What else do NYC Common Council members and the mayor need to see before finally doing the right thing and banning the carriage horse industry?
We at Friends of Animals certainly can’t unsee the video of a carriage horse’s motionless body lying on the street last night after it was so spooked that it jumped into a car, crashing through a rear window, according to police from the Midtown North Precinct. It was the horse’s first day as a carriage horse.
Police report that the horse—they don’t know if it’s a mare or a gelding, just that its number is #4383—is alive but suffered lacerations to its legs and chest. The horse belongs to Clinton Park Stable LLC.

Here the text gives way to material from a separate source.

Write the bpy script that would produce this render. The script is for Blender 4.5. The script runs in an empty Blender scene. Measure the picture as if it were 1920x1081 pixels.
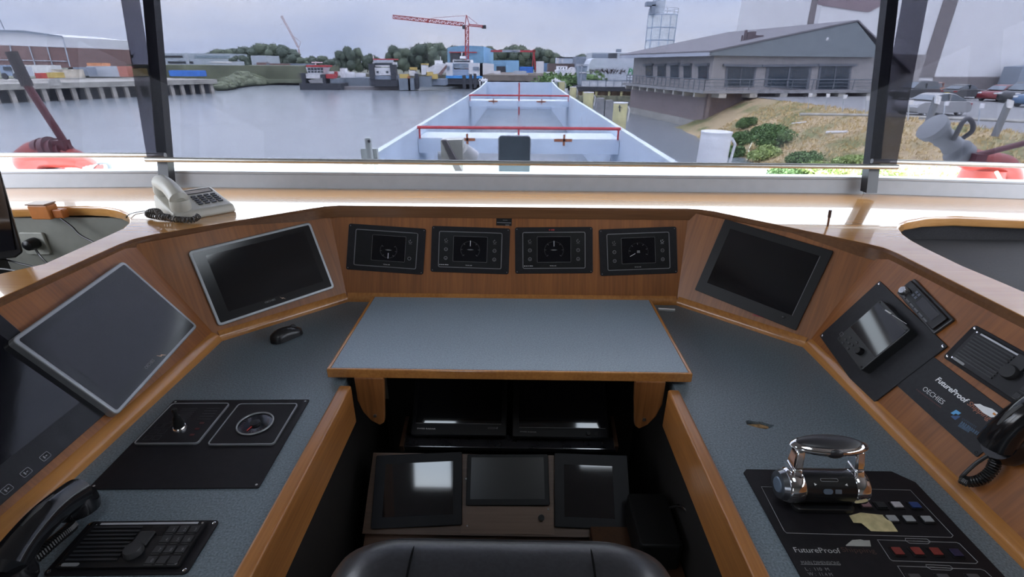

The photos of the aftermath of the crash were also disturbing, showing large splotches of blood on the sidewalk. The shafts of the damaged carriage were also coated in blood.
NYC should be embarrassed and ashamed to be so out of step with a global movement to ban urban carriage horses. U.S. cities such as Asheville, Chicago, Key West, Las Vegas and Salt Lake City understand that horses are prey animals and prone to spooking.
Therefore, dense traffic, exhaust fumes, street construction and honking horns, and taxis and buses speeding by, is no place for them.
Adding insult to injury, NYC carriage horses are robbed of daily turnout. Studies link pasture time to stronger bones, better respiratory health, reduced colic risk and lower stress levels. Turnout gives horses a chance to fill their need for social contact with other horses—such as mutual grooming.
If cities in Mexico, Germany, and the Dominican Republic, to mention a few, can replace horse-drawn carriages with electric ones, NYC can too.
The city owes it to all the horses who have died or been injured while exploited there, including #4383, who by the way, is so much more than a number.
Horses are a socially sophisticated species—they can read human emotions. They can also suffer so much emotional and mental trauma they are left with Post Traumatic Stress Disorder, a hormonal reaction to a traumatic event that lasts longer than 30 days.
We can only hope that #4383 makes a full recovery, physically and emotionally. And never again has to haul tourists through NYC streets.